É que foram antes massacrados por uma mídia que busca embranquecer tudo e todos. Fomos mergulhados em uma senda falsa, que em sua eurocentrificação exacerbada colonizou o país em termos estéticos. Tudo isso impediu e impede a emergência de uma cara nacional que possa impor uma identidade compatível com a nossa realidade. Há uma esquizofrenia brasileira nisso tudo: temos no espelho nossa cara (que, além de européia e indígena, é fartamente negra e afro-mestiça) e não gostamos muito dela -apesar de sabê-la especial. Nos macaqueamos de outras coisas, já que não nos animamos com o que vemos. O que ocorre é que temos ouro bruto e puro, mas preferimos bijuterias bem desenhadas.

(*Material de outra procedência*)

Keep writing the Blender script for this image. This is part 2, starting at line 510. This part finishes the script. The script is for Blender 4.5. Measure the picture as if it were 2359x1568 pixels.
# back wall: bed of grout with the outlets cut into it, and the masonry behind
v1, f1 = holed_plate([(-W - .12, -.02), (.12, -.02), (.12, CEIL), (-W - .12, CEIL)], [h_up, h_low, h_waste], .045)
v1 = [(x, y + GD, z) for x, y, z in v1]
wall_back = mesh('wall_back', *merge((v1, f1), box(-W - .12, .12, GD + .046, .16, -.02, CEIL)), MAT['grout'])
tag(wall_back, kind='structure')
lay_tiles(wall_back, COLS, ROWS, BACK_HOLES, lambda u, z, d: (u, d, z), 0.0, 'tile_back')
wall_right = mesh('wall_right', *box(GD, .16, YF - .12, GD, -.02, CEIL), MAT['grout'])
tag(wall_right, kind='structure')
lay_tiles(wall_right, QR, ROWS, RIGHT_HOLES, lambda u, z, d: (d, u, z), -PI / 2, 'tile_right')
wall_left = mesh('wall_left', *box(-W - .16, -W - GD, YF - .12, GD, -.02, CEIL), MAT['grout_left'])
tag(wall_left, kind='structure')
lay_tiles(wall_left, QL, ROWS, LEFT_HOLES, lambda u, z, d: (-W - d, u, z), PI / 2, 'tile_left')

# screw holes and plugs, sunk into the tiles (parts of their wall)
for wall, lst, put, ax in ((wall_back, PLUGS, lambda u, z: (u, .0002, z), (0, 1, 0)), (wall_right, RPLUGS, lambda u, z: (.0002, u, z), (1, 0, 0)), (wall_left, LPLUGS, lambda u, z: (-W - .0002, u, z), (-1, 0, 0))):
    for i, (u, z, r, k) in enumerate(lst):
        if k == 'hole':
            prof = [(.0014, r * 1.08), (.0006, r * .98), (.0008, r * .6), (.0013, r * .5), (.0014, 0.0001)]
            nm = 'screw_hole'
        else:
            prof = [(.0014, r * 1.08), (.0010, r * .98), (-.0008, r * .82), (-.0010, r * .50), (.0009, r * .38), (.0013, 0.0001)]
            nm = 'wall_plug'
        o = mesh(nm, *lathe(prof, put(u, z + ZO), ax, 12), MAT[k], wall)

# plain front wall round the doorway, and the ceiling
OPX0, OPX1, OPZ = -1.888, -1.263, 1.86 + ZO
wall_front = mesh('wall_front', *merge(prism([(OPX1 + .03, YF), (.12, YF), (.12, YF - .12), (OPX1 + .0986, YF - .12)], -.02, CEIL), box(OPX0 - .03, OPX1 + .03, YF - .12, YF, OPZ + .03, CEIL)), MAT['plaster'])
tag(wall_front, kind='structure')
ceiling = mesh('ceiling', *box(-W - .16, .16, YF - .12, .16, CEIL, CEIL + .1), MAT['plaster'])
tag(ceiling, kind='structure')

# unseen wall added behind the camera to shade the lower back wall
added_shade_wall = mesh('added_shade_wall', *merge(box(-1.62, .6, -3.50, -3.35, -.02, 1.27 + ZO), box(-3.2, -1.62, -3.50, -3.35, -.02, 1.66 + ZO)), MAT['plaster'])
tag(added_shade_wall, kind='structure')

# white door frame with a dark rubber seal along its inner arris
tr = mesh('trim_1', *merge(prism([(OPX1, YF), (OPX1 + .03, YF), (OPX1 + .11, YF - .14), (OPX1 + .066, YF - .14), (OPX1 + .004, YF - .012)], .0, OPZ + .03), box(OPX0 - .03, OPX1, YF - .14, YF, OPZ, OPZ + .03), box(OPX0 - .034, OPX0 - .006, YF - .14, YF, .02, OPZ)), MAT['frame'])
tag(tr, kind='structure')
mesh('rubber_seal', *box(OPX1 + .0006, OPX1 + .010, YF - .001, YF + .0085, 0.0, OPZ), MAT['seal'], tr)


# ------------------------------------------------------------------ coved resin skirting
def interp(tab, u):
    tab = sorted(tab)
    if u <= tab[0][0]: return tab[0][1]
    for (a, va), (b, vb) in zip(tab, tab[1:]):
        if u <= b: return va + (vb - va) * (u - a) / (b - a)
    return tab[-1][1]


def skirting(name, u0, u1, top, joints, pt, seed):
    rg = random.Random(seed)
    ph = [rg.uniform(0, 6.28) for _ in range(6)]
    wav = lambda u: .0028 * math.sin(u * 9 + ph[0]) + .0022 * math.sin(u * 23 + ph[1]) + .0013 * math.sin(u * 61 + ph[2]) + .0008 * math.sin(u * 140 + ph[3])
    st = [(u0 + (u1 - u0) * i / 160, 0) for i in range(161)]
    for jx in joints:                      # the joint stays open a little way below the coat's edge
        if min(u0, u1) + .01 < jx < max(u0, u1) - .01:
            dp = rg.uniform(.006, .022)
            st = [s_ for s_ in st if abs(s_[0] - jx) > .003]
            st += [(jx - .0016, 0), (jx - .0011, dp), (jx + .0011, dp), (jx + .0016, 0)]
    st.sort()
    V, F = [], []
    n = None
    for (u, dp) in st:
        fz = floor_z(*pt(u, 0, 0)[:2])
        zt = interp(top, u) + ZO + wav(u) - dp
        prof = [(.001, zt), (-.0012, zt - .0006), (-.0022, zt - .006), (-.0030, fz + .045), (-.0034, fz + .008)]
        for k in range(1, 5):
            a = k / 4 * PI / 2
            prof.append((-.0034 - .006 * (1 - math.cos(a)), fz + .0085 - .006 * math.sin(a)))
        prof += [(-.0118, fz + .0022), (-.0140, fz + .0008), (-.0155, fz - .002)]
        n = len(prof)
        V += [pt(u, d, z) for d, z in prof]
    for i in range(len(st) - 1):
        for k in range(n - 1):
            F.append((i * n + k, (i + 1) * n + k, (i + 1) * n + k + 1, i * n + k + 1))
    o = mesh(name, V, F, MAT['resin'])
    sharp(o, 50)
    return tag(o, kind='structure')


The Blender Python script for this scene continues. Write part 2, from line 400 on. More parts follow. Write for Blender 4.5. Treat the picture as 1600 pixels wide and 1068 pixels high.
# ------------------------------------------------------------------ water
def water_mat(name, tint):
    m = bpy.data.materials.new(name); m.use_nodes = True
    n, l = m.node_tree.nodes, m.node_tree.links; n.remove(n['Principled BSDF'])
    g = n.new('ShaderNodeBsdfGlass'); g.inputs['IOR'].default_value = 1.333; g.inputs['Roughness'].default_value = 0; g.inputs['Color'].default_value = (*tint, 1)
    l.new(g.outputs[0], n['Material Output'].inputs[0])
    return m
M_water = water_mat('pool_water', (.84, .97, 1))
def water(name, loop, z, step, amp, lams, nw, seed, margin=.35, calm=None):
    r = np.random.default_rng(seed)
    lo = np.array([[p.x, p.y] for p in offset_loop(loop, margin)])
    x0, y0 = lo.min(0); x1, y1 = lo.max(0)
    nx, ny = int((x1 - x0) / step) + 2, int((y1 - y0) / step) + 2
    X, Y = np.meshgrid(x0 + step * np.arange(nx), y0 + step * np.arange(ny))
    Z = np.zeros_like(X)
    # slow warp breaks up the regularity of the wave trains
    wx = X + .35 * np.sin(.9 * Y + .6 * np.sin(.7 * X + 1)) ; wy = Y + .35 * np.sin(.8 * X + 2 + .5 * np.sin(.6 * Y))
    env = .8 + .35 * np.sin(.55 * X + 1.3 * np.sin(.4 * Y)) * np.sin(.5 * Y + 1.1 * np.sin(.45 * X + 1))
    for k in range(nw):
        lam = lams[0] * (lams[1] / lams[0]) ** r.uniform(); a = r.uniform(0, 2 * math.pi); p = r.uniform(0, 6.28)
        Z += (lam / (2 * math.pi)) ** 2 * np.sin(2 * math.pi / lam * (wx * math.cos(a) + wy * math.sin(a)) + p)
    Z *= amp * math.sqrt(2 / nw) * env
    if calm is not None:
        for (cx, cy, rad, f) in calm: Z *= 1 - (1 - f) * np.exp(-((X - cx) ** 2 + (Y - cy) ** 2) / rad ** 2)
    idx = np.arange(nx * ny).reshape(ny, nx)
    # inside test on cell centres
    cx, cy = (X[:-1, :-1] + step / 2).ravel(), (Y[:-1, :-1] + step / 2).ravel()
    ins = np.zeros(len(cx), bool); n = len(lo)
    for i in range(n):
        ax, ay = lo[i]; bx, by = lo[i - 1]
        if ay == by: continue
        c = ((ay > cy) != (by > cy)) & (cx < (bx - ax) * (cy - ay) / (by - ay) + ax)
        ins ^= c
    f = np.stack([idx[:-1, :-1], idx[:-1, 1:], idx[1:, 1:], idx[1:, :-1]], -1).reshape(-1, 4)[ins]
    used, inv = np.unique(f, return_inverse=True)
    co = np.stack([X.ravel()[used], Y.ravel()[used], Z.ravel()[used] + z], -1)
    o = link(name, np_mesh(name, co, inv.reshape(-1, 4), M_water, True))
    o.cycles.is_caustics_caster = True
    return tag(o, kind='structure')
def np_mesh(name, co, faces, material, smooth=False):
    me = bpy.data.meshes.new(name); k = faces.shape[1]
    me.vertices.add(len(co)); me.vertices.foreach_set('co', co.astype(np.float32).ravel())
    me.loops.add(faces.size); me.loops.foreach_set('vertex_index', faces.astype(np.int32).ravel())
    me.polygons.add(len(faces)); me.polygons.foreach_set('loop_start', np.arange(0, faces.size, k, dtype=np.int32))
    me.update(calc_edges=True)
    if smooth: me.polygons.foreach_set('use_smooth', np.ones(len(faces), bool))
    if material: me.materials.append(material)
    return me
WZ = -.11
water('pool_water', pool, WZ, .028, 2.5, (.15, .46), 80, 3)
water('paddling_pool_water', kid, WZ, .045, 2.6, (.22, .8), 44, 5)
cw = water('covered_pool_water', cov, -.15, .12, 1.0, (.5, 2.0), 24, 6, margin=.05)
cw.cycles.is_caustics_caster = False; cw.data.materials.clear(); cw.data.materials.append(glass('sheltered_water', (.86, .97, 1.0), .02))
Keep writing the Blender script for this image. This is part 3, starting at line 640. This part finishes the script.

Por outro lado, não podemos permanecer nesta trilha do círculo vicioso: não se pode continuar a tratar de maneira igual pessoas que são atávica e secularmente desiguais.
O país terá que se encaminhar por uma política de ação afirmativa que facilite a introdução e manutenção dos afro-brasileiros nas escolas, no mercado de trabalho e nos meios de comunicação. A forma de executar essa política não deverá seguir os padrões adotados por outras sociedades, tendo em vista nossas peculiaridades. Aqui, ao contrário dos Estados Unidos, a presença negra seduziu a cultura dominante, transformando-a em um agente cuja potencialidade nossas elites colonizadas não tiveram olhos de ver. Tal potencial vem sendo desperdiçado de maneira perversa. A maximização dessa energia deve ser empreendida pelos reconstrutores de um novo e imenso Palmares, que não seja excludente, injusto e discriminador e que possa absorver a todos em sua dimensão continental de 8,5 milhões de quilômetros quadrados.
O sacrifício de Zumbi e seus irmãos de luta, trucidados após resistirem longamente, exige de todos nós este modelo de nação -modelo que foi testado e aprovado pelos palmarinos por mais de cem anos.